The student asked to be referred to as Belle Knox, her stage name, in the media. Knox began performing in adult films in order to pay her way through college. She wrote about her story on the website xoJane.com after a fellow Duke student revealed her identity to their classmates.

Internet users responded immediately.

Strangers from all over, as well as fellow Duke students, began harassing her. Students posted that they were going to throw garbage on her as she walked across campus and told her to drop out of Duke because she supposedly gave the university a bad image.

Other people threatened to rape her or even kill her. Others posted the names and which middle or high schools her family members attended.

These statements are all extremely disturbing.

This young woman has every right to pay her way through college however she wants to without threat of death. Her actions are not harmful to anyone, and would never have been exposed if it were not for the classmate who watched her videos.

Why do people believe it is acceptable to harass Knox or anyone else through the Internet in such a severe way? I have tried to understand this concept, and I find myself struggling to do so.

Some people may find her choice of job objectionable, and they have a right to that opinion.
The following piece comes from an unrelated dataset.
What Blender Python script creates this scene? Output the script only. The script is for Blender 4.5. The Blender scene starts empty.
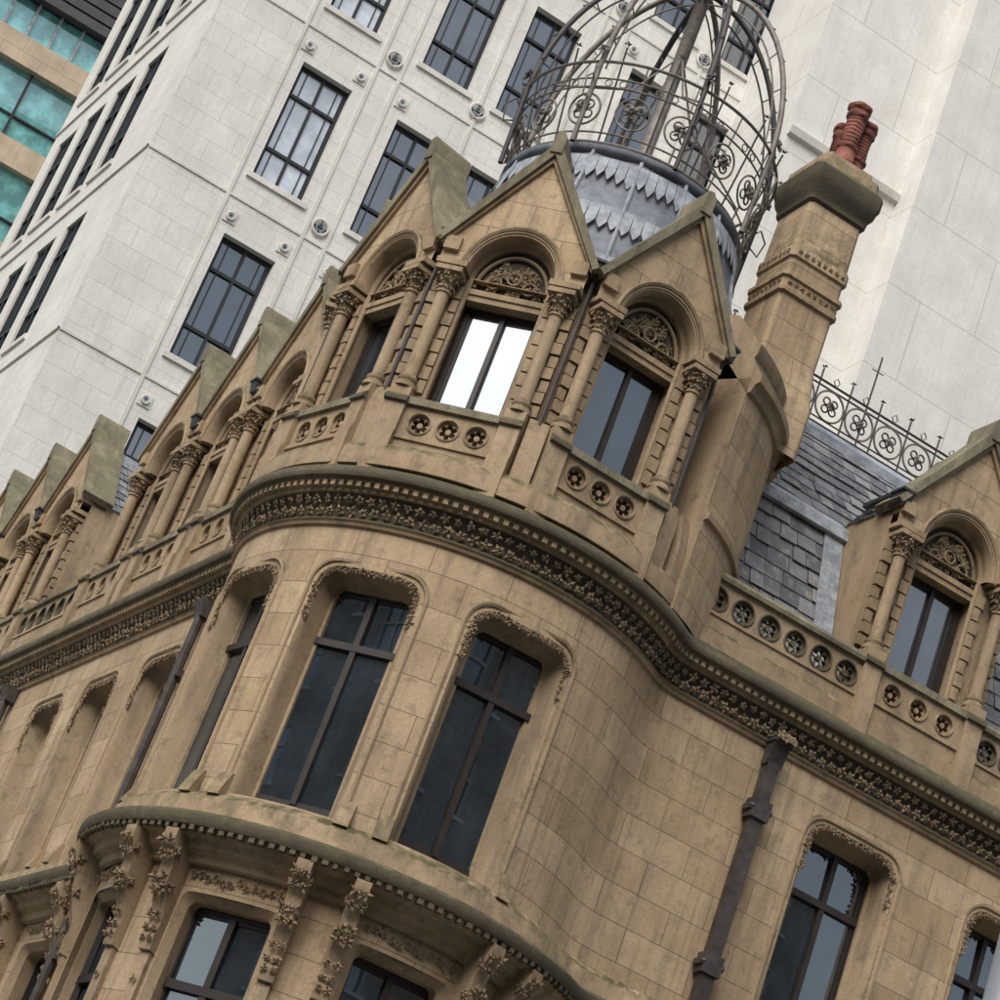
import bpy, bmesh, math, random
from math import sin, cos, pi, sqrt, acos, atan2, radians as rad
from mathutils import Vector, Matrix
random.seed(11)
R_=random.random
def U(a,b): return a+(b-a)*random.random()

# ------------------------------------------------------------------ materials
def newmat(name):
    m=bpy.data.materials.new(name); m.use_nodes=True
    nt=m.node_tree; nt.nodes.clear()
    out=nt.nodes.new('ShaderNodeOutputMaterial'); b=nt.nodes.new('ShaderNodeBsdfPrincipled')
    nt.links.new(b.outputs[0],out.inputs[0])
    return m,nt,b
def nd(nt,t,**k):
    n=nt.nodes.new(t)
    for a,v in k.items(): setattr(n,a,v)
    return n
def mixc(nt,fac,a,b,mode='MIX'):
    n=nt.nodes.new('ShaderNodeMix'); n.data_type='RGBA'; n.blend_type=mode
    for sock,val in ((n.inputs[0],fac),(n.inputs[6],a),(n.inputs[7],b)):
        if isinstance(val,(int,float)): sock.default_value=val
        elif isinstance(val,tuple): sock.default_value=(*val,1)
        else: nt.links.new(val,sock)
    return n.outputs[2]
def ramp(nt,src,p0,p1,c0=(0,0,0),c1=(1,1,1)):
    r=nt.nodes.new('ShaderNodeValToRGB'); r.color_ramp.elements[0].position=p0; r.color_ramp.elements[1].position=p1
    r.color_ramp.elements[0].color=(*c0,1); r.color_ramp.elements[1].color=(*c1,1)
    nt.links.new(src,r.inputs[0]); return r.outputs[0]
def noise(nt,vec,scale,detail=4,rough=.6,sc=None):
    n=nt.nodes.new('ShaderNodeTexNoise'); n.inputs['Scale'].default_value=scale
    n.inputs['Detail'].default_value=min(detail,4); n.inputs['Roughness'].default_value=rough
    if sc:
        mp=nt.nodes.new('ShaderNodeMapping'); mp.inputs['Scale'].default_value=sc
        nt.links.new(vec,mp.inputs[0]); vec=mp.outputs[0]
    nt.links.new(vec,n.inputs['Vector']); return n.outputs['Fac']
def math_(nt,op,a,b=None):
    n=nt.nodes.new('ShaderNodeMath'); n.operation=op
    for i,v in enumerate((a,b)):
        if v is None: continue
        if isinstance(v,(int,float)): n.inputs[i].default_value=v
        else: nt.links.new(v,n.inputs[i])
    return n.outputs[0]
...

I fail to see, however, what makes them wish death upon a 19-year-old woman who simply wants a quality education.

One suggestion to fix this problem has been for Twitter to monitor its users’ pages more closely for threats of rape or death. This solution would be impossible to truly enforce, however.
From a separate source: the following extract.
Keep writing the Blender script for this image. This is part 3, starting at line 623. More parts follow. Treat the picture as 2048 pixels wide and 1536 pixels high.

The root of the problem is the people who feel it necessary to defend their moral convictions or political beliefs with such vicious force.

We as a generation need to better control ourselves on the Internet. Instead of spewing hatred, we should take a step back from the computer and evaluate our behaviors.

We hear a lot about cyber bullying and its effects, but these stories do not seem to be changing the way people act online. New victims will continue to go through the same horrific experience as Knox until individuals are willing to treat each other with basic human respect.

It is easy to look at it and believe that would never happen here at Butler University.

However, just a couple days ago, a student anonymously submitted, “swear to god if you hoes in Schwitzer don’t stop setting up wireless printers all the time and f——- up the wifi, I will cut you,” to the popular Twitter account Butler Confessions.

This is a threat of physical violence over an issue as small as wireless Internet quality. The supposed safety of anonymity allows students to post negative, offensive or threatening posts about each other frequently on Butler Confessions. These posts can escalate over time, leading to the more serious threats like the ones Knox received.

Every person who is willing to make threats of physical violence over the Internet needs to take a step back and realize the insanity of his or her actions. These destructive messages accomplish nothing.

Instead, these Internet users should use their time to do something positive that actually matters in the world.